Records with scene code:
◆ ◆ ◆

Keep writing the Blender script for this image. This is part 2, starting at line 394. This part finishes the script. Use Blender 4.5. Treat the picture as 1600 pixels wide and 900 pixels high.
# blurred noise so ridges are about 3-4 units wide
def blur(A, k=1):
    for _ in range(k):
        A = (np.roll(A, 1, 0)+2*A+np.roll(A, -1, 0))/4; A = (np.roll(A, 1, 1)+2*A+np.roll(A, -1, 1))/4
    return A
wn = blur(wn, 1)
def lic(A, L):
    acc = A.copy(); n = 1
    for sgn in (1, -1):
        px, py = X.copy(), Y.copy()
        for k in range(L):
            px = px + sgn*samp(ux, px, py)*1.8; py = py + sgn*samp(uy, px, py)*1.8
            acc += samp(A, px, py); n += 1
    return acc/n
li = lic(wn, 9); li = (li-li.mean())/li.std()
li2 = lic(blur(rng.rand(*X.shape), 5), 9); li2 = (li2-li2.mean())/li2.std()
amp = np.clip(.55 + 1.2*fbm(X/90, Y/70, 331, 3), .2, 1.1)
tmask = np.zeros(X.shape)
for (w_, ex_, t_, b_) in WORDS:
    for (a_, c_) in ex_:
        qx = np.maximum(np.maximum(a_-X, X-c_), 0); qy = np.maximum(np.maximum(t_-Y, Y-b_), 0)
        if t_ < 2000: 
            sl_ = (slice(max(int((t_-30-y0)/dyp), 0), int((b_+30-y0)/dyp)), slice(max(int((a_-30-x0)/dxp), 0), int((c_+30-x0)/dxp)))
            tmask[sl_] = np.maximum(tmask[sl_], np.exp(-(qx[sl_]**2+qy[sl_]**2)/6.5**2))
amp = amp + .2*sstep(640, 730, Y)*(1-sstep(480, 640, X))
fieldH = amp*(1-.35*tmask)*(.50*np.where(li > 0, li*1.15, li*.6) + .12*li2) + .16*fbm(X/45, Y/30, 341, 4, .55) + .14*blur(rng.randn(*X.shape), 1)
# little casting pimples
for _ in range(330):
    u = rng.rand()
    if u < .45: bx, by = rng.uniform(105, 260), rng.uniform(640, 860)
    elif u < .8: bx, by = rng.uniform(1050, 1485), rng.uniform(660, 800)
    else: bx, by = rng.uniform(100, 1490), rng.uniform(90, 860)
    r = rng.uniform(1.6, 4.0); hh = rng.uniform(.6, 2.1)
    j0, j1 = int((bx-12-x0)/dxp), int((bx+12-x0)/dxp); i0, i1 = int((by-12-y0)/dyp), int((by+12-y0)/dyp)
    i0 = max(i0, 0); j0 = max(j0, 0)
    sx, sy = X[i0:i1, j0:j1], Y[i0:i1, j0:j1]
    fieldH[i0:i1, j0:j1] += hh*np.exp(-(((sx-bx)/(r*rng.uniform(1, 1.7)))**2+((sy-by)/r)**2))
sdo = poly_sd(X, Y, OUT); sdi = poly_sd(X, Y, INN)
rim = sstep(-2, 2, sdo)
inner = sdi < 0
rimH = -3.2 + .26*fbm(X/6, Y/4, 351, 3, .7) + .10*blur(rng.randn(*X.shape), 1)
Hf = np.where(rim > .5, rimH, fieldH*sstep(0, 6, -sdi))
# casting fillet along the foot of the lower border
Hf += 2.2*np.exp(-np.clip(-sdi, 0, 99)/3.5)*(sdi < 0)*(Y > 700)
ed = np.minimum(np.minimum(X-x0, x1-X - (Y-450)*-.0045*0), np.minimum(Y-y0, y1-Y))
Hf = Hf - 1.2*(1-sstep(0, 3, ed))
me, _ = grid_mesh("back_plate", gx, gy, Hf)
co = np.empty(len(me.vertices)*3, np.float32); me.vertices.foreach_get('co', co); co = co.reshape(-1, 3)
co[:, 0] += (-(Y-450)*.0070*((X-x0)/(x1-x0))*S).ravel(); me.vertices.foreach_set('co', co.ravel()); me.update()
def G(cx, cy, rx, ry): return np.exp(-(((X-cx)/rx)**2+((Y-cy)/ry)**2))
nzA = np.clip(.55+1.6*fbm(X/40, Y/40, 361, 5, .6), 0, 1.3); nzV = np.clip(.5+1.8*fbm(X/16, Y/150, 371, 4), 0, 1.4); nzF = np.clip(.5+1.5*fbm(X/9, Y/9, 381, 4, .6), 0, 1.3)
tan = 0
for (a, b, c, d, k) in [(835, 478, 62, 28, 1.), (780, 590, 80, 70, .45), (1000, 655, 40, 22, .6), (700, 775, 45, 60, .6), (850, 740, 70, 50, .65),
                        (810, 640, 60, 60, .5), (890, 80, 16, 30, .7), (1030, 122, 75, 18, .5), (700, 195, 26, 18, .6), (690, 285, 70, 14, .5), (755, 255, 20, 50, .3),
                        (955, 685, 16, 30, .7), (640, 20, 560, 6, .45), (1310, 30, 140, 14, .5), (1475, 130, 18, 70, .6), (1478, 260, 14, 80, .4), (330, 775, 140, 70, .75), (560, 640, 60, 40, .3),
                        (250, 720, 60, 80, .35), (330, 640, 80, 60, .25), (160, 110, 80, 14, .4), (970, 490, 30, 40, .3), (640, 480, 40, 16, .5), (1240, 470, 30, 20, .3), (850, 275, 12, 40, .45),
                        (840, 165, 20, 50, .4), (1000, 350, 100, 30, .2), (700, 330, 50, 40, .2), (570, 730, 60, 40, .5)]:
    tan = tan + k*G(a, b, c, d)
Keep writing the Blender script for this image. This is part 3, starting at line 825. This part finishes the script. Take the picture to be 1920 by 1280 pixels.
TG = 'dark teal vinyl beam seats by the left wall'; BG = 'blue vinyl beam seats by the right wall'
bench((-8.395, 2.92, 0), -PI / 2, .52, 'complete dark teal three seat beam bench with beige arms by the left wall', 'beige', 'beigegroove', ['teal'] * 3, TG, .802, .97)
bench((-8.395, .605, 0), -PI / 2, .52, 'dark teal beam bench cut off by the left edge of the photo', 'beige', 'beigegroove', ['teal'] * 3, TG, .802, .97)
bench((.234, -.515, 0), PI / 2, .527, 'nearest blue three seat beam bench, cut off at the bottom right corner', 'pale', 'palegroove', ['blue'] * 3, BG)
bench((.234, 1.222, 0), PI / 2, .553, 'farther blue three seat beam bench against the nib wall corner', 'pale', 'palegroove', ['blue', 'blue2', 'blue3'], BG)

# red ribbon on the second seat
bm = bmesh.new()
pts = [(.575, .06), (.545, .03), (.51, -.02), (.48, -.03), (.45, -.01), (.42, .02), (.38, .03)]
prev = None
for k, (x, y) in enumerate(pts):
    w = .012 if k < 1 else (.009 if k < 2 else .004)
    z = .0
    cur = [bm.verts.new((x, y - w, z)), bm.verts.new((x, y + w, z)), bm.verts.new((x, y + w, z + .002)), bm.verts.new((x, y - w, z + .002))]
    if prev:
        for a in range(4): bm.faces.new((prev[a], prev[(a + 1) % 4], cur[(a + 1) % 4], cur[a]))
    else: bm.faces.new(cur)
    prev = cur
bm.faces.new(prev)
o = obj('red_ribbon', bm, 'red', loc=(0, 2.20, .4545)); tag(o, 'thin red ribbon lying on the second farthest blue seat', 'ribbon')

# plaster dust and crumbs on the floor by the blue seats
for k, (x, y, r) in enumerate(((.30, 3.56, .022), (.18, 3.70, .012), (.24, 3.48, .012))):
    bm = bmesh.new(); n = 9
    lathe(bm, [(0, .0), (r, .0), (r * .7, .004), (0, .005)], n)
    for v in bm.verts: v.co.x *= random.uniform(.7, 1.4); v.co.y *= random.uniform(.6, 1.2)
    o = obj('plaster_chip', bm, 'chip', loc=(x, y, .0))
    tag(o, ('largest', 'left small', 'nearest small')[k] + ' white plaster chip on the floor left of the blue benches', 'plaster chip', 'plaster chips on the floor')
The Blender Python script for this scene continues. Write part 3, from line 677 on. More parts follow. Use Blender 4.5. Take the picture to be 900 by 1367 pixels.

◆ ◆ ◆

Give only the count of lines in the data that include the string "image".

Correct result:
2